Data listing
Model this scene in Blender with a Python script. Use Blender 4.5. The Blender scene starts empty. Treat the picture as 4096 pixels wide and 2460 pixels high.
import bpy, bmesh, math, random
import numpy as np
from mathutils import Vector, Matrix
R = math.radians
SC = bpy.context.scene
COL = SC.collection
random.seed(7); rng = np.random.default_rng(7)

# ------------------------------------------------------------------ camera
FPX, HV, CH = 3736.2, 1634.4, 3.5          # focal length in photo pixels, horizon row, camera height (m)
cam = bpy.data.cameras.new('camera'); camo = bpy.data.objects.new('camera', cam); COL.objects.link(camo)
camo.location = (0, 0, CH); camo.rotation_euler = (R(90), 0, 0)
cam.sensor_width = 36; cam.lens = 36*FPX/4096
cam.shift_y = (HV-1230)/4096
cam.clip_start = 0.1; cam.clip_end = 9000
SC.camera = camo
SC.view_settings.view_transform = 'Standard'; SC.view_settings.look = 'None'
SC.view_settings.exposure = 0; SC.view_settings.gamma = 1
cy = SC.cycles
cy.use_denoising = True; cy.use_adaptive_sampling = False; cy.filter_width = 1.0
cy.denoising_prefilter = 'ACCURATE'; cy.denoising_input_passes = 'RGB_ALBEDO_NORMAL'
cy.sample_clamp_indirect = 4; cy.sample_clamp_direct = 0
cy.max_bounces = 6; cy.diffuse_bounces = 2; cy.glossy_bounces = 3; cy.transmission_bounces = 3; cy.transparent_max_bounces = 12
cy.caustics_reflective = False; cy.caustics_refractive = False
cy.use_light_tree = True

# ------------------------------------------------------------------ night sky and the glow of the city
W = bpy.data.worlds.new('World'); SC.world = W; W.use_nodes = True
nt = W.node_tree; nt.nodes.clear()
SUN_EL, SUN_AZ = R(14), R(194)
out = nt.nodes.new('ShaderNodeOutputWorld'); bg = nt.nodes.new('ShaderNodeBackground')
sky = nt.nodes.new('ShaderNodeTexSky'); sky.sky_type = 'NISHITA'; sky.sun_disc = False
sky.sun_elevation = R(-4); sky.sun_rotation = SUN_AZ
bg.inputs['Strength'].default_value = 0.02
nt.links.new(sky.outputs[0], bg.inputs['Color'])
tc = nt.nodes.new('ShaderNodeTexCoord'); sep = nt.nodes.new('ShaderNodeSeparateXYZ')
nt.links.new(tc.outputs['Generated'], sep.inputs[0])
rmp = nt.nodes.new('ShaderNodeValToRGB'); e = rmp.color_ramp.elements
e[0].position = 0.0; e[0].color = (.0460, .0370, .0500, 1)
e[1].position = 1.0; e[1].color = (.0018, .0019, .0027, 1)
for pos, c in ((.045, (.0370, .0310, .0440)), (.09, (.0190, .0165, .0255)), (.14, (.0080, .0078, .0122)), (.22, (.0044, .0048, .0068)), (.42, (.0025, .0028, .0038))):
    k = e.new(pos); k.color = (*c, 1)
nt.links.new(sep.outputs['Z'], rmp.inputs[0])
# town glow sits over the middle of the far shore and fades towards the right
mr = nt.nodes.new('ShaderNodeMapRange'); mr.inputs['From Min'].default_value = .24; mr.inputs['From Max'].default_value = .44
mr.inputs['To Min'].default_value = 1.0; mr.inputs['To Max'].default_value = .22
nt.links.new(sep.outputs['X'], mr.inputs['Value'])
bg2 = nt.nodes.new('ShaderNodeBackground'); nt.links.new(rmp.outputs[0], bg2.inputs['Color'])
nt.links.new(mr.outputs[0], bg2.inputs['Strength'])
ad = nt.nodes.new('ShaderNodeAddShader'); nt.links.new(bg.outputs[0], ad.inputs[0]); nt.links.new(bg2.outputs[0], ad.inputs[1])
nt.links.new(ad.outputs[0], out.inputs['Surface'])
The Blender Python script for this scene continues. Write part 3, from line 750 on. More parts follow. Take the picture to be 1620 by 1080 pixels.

SET EXERCISE ::
Take the lines above from the first through the one containing "random.seed(7); rng = np.random.default_rng(7)" and reproduce them exactly; include nothing else.

RESPONSE ::
Model this scene in Blender with a Python script. Use Blender 4.5. The Blender scene starts empty. Treat the picture as 4096 pixels wide and 2460 pixels high.
import bpy, bmesh, math, random
import numpy as np
from mathutils import Vector, Matrix
R = math.radians
SC = bpy.context.scene
COL = SC.collection
random.seed(7); rng = np.random.default_rng(7)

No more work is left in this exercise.